1. Setting the correct expectations. So many times sales teams are focused on the sale that they set incorrect expectations.
2. Constant communication with your customers.
3. Transparency. so many buyers are afraid of this and in the end it slows or halts their growth.
great post.
Jack | Feb 21, 2008 | Reply
Right! I would be curious to know if passing the advertisement information to us, the lead buyer, would help complete the process and be able to set the appropriate expectations for the consumer or if this would be a distraction to the sales team.
MoneyMan | Feb 21, 2008 | Reply
your right on, but I think it is easier said then done.
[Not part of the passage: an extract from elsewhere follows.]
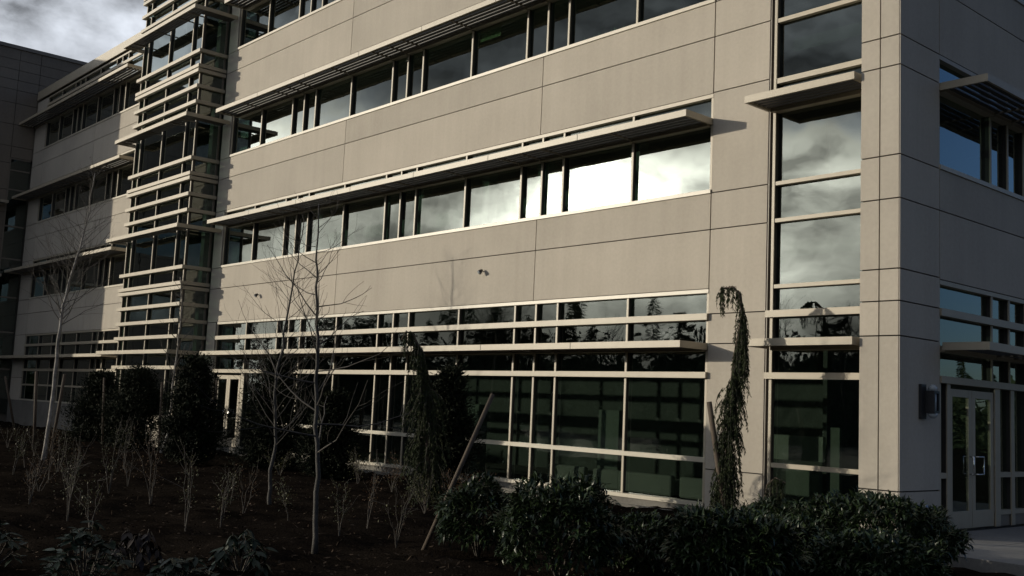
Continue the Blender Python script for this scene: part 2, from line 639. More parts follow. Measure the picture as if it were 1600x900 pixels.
def mullion_mesh(o):
    """unit mullion: light cap strip in front of a body with side shade painted in as near black"""
    if o not in _mull:
        me = bpy.data.meshes.new('mullion_' + o)
        V, P, mi = [], [], []
        for (w, a, b, m) in ((.5, .26, .5, 0), (.40, -.5, .26, 1)):
            k = len(V)
            if o == 'f':
                V += [(x, -y, z) for x in (-w, w) for y in (b, a) for z in (-.5, .5)]
            else:
                V += [(x, y, z) for x in (a, b) for y in (-w, w) for z in (-.5, .5)]
            P += [tuple(k + i for i in f) for f in ((0, 1, 3, 2), (4, 6, 7, 5), (0, 4, 5, 1), (2, 3, 7, 6), (0, 2, 6, 4), (1, 5, 7, 3))]
            mi += [m] * 6
        me.from_pydata(V, [], P)
        me.materials.append(M['alu'])
        me.materials.append(M['side_shade'])
        me.polygons.foreach_set('material_index', mi)
        _mull[o] = me
    return _mull[o]


def mullion(F, u, z0, z1, w=.052, d0=-.12, d1=-.02, parent=B):
    x0, x1, y0, y1 = bounds(F, u - w / 2, u + w / 2, d0, d1)
    o = bpy.data.objects.new('mullion', mullion_mesh(F[2]))
    o.location = ((x0 + x1) / 2, (y0 + y1) / 2, (z0 + z1) / 2)
    o.scale = (x1 - x0, y1 - y0, z1 - z0)
    o.parent = parent
    col.objects.link(o)
    return o


def pane(F, u0, u1, z0, z1, mat='glass', d=-.115, parent=B):
    o = box('pane', mat, parent, F, u0 - .006, u1 + .006, d - .012, d, z0, z1)
    o.rotation_euler = (random.gauss(0, .0016), random.gauss(0, .0016), random.gauss(0, .0016))
    return o


def sunshade(F, u0, u1, z, depth=.82, h=.13, mods=(), end0=True, end1=True, parent=B, slats=5, d_in=-.05):
    """fascia with end plates, loose louvre blades and brackets"""
    L = [(u0, u1, depth - .045, depth, z - h, z)]
    if end0:
        L.append((u0, u0 + .05, d_in, depth - .047, z - h, z))
    if end1:
        L.append((u1 - .05, u1, d_in, depth - .047, z - h, z))
    sh = boxes('sunshade', 'alu', parent, F, L)
    step = (depth - .10) / slats
    for i in range(slats):
        dd = .045 + step * (i + .5)
        box('slat', 'slat_paint', sh, F, u0 + .053, u1 - .053, dd - .045, dd + .045, z - .09, z - .056)
    stops = [u0 + .053] + [q for q in mods if u0 + .1 < q < u1 - .1] + [u1 - .053]
    for a, b in zip(stops[:-1], stops[1:]):
        box('back_rail', 'alu', sh, F, a + .025, b - .025, -.105, .06, z - .155, z - .05)
    for m in mods:
        if u0 + .1 < m < u1 - .1:
            box('bracket', 'alu_dark', sh, F, m - .02, m + .02, d_in, depth - .05, z - h + .01, z - .088)
    # seams between the fascia lengths
    n = max(1, int(round((u1 - u0) / 2.83)))
    for i in range(1, n):
        x = u0 + (u1 - u0) * i / n
        box('fascia_seam', 'joint', sh, F, x - .006, x + .006, depth - .02, depth + .0025, z - h + .004, z - .004)
    return sh


def ribbon(F, us, sill, head, shade_z, shade_u, parent=B, d=0.0, wall_lo=None, rail=True, top_bars=()):
    """one storey of windows: panes, mullions, rails, sunshade"""
    ua, ub = us[0], us[-1]
    box('sill_rail', 'alu_light', parent, F, ua - .03, ub + .03, -.13, .03, sill - .005, sill + .07)
    box('head_rail', 'alu', parent, F, ua - .03, ub + .03, -.13, -.005, head - .075, head)
    for u in us:
        mullion(F, u, sill + .072, head - .077, parent=parent)
    for a, b in zip(us[:-1], us[1:]):
        pane(F, a + .034, b - .034, sill + .072, head - .077, parent=parent)
    for z0, z1 in top_bars:
        box('cross_bar', 'alu', parent, F, ua - .03, ub + .03, -.02 + .003, .06, z0, z1)
    if shade_z:
        sunshade(F, shade_u[0], shade_u[1], shade_z, mods=us, parent=parent)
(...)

greg | Feb 21, 2008 | Reply
M–
we see impressions increasing but interestingly we don’t see the FHA mortgagor profile–i am inclined to think your impressions or for that matter the industry’s impressions are a profile we cannot help in many instances—the DU restrictions recently with FNMA and the price increases they build into the rate are critical issues…the FHA manual underwrite is now very common — and very hard. i cannot seem to get a feel from your industry–we like quinstreet and nextag for years as to reaching the FHA mortgagor–especially in new higher loan amount markets–the responses i get are –respectfully..kind of wierd….the inference is it requires too much info–easier for the marketing dept to GET an impression and sell it five times (which i understand–its the revenue game)—but the impression…is different now-am now considering going back to the fundamentals–telemarketing DNC approved FHA data and mailers–the target audience is an audience i can help—the impression audience is albiet–wierd right now.—adchemy is an excellant company and has quite a team of minds–your thoughts on the FHA mortgagor is of interest to me–especially as it relates to the future of internet related mortgage impressions
thanks
L Gregory Brown
Dan | Feb 22, 2008 | Reply
This article brings up an interesting idea. Can leadgen and lead buyers team together to target only the consumer that can be helped in the current market? And can it still be profitable for leadgen? Greg, we’re considering the same change.